After digesting the news that Osama bin Laden had been killed by a U.S. Navy Seals team, my first thought was about how his death, and the manner in which it happened, highlights the tension between the visible and the invisible in terms of terrorism and counterterrorism. Terrorism must be tactically invisible in order to effectively plan and carry out attacks, but it depends on the high visibility of those attacks for any strategic impact. In almost a perfect inversion, counterterrorism employs highly visible tactical measures -- the kind of "security theater" best-illustrated at airports -- to reassure the public, but its strategic successes are accomplished so far off the radar that we would not even be aware of them were they not publicly announced.
For the U.S., the invisible aspects of CT are essential, because they are the only way to counter the asymmetric advantage terrorrists enjoy against the visible elements of the U.S. security equation. But if bin Laden's death raises any questions for me, they are along these lines, especially given how the Obama administration's new national security team reinforces the degree to which the U.S. security posture has been reconfigured toward invisibility.
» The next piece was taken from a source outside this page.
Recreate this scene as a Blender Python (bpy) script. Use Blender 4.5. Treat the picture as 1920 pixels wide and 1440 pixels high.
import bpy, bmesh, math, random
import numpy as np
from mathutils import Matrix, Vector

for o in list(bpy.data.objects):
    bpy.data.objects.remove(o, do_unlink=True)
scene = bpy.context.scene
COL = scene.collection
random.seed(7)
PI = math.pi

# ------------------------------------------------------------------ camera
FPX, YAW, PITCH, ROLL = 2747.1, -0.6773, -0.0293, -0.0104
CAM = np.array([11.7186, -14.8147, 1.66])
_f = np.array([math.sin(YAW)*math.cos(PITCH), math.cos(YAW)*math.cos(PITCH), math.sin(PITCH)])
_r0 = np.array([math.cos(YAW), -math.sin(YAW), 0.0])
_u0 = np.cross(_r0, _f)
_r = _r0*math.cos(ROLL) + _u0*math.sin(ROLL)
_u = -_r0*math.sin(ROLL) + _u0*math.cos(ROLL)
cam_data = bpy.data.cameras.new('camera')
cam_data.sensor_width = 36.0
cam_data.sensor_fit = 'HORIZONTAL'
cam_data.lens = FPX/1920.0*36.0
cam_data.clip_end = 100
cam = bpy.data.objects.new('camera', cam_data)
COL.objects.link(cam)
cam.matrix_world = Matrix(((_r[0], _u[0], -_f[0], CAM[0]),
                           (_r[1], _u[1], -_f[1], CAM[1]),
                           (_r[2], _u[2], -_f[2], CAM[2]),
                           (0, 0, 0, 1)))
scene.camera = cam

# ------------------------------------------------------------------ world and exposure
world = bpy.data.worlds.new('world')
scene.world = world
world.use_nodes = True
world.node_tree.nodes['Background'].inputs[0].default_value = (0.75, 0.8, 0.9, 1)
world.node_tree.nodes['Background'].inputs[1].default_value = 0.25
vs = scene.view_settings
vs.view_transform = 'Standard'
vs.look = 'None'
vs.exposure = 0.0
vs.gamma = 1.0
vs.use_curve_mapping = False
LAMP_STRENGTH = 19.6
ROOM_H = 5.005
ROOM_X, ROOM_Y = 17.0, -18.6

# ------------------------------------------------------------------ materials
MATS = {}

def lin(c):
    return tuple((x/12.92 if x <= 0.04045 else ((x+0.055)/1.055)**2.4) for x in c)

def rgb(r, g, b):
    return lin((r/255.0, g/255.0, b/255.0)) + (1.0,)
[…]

Clearly, that's a good thing to the extent that it accelerates the inevitable irrelevance of al-Qaida and its fellow travelers in the Arab world. The danger lies in the temptation that the invisible elements of power, with all its attendant abuses, will almost certainly exercise on security policymakers. It also lies in the ways in which the invisible elements of power can ultimately undermine the visible elements, which though perhaps ineffective against an invisible threat like al-Qaida, are vitally necessary for maintaining innumerable aspects of the global order. Deterrence, for instance, depends on visibility, as does the substantive aspects of post-conflict reconstruction.